Ergänzt durch sein umfangreiches Know-How in der Social Media Kommunikation, das er mit mehreren Praktika in einer Werbeagentur vertiefte, hat der 23-jährige wohl schon vor der Matura beste Karten für den Berufseinstieg bei vielen Personalisten. Diese würden in seinem Lebenslauf bei den sozialen Kompetenzen weitere interessante Facts entdecken: So hielt Faramarz 2018 auf Einladung der Organisatoren der internationalen KZ-Befreiungsfeier in Gusen vor hochrangigen Staatsgästen und Überlebenden aus Europa und Übersee eine berührende Rede zu Toleranz und Menschenrechten und meldete sich auch erst kürzlich bei der Eröffnung des "Hauses der Erinnerung" zu Wort. Sein zeitgeschichtliches und gesellschaftliches Interesse führte ihn gemeinsam mit seiner Schwester Marziyeh zum ehrenamtlichen Einsatz in der Bewusstseinsregion. Aber auch Livestreams und Social Media Reports von Bürgerbeteiligungsprojekten wie "L(i)ebenswertes St. Georgen" zählen zum Portfolio seiner Hobbys. Bildung steht bei den Karimi-Geschwistern generell hoch im Kurs. Bruder Edris besucht erfolgreich die dritte Klasse der Handelsschule, Schwester Marziyeh hat diese schon absolviert und macht gerade den Aufbaulehrgang in die HAK Auhof. Und bei der vierjährigen, in St.

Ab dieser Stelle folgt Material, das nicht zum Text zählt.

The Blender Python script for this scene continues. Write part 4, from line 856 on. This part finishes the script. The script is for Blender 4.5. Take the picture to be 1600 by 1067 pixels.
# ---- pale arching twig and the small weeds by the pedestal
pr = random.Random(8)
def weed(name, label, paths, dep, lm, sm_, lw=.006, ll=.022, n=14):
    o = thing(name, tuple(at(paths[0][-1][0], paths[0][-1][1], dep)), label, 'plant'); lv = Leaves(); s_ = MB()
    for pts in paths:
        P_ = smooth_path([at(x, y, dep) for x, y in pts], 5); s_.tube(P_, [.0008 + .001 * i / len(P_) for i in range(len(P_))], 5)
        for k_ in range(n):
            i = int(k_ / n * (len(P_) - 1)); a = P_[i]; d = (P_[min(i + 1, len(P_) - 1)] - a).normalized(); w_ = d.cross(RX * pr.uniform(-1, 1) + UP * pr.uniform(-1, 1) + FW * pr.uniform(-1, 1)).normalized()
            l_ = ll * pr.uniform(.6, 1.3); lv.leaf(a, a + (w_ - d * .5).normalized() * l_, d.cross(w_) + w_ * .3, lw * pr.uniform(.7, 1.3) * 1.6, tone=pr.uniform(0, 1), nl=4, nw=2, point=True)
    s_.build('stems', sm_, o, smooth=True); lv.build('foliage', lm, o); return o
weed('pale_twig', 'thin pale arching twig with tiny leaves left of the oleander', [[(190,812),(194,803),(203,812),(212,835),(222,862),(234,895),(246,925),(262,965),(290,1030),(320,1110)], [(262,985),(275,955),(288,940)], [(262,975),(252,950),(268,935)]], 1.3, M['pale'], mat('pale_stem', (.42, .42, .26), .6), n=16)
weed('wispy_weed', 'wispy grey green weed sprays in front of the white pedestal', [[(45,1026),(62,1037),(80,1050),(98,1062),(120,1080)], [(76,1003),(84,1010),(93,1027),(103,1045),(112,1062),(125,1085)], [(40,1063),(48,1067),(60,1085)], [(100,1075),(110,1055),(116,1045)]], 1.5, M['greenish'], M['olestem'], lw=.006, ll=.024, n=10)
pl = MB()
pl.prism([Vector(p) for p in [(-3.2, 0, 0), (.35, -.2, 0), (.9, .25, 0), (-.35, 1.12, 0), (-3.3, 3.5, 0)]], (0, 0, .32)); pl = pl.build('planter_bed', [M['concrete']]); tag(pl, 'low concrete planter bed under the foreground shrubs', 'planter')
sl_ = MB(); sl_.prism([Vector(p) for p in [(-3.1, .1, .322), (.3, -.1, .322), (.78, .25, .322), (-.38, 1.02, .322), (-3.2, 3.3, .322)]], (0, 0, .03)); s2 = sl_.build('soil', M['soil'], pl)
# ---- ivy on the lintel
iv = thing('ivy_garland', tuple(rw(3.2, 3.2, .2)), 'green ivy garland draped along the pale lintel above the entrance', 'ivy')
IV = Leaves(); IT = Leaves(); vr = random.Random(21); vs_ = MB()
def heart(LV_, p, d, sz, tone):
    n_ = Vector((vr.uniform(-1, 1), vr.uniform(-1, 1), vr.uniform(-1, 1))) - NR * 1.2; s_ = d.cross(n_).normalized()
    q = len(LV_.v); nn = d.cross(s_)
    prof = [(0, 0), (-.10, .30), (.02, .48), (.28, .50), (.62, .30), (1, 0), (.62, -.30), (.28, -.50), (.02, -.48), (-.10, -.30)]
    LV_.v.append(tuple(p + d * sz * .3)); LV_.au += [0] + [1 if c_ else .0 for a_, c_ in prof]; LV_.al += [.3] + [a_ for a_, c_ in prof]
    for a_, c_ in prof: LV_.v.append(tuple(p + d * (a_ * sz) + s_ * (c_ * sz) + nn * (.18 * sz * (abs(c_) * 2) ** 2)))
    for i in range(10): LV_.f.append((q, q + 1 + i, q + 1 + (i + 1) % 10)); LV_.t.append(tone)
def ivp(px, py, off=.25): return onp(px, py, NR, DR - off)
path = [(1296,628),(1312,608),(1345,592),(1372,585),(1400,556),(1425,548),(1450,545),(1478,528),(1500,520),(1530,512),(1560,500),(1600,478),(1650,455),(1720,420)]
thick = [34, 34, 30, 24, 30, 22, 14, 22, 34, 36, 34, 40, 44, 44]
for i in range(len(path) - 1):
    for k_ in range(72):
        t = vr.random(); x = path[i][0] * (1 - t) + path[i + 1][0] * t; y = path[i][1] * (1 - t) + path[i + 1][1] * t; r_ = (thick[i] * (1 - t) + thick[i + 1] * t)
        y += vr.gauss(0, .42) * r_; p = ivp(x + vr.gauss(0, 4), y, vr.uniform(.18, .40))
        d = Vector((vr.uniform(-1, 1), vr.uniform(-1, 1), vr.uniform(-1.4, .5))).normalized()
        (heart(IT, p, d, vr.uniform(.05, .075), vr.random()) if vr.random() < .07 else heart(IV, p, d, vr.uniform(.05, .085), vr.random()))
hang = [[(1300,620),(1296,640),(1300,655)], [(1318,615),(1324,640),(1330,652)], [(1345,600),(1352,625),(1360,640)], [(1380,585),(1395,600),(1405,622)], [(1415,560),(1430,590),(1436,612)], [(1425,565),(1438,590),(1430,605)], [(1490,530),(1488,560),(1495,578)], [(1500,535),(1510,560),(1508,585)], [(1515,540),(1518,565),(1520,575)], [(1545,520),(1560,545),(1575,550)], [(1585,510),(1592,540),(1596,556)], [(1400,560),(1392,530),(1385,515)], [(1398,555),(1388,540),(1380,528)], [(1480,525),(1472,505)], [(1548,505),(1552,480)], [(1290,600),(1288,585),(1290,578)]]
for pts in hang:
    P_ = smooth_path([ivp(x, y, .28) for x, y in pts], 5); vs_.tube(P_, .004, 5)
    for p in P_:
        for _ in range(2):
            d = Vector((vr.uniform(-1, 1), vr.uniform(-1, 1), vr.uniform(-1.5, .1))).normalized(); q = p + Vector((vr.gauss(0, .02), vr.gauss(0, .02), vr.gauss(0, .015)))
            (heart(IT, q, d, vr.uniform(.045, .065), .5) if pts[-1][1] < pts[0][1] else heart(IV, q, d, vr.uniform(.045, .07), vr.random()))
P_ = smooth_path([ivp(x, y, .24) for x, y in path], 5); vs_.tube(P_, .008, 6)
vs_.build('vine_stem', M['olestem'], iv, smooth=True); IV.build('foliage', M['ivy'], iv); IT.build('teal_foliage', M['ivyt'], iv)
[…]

Georgen geborenen Schwester Helia ist der Mühlviertler Dialekt neben ihrem Hochdeutsch, das ihr die Geschwister beibringen, bereits gut hörbar.

Noch immer kein positiver Asylbescheid

Angesichts dieser mustergültigen Integration klingt es wie Hohn, dass wenige Tage vor endgültiger Erlangung des humanitären Bleiberechts nach sechs Jahren kurzfristig eine erneute Asylverhandlung angesetzt wurde. Nächste Woche wird die Familie am Bundesasylgericht in Wien befragt. Faramarz erhält eine eigene Verhandlung, weil er bei Ankunft in Österreich schon volljährig war. Also wieder banges Warten für die Karimis. Es bleibt zu hoffen, dass praktische Vernunft und Humanität siegen werden - Nachbarn wie Faramarz und seine Familie wünschen sich in St. Georgen viele.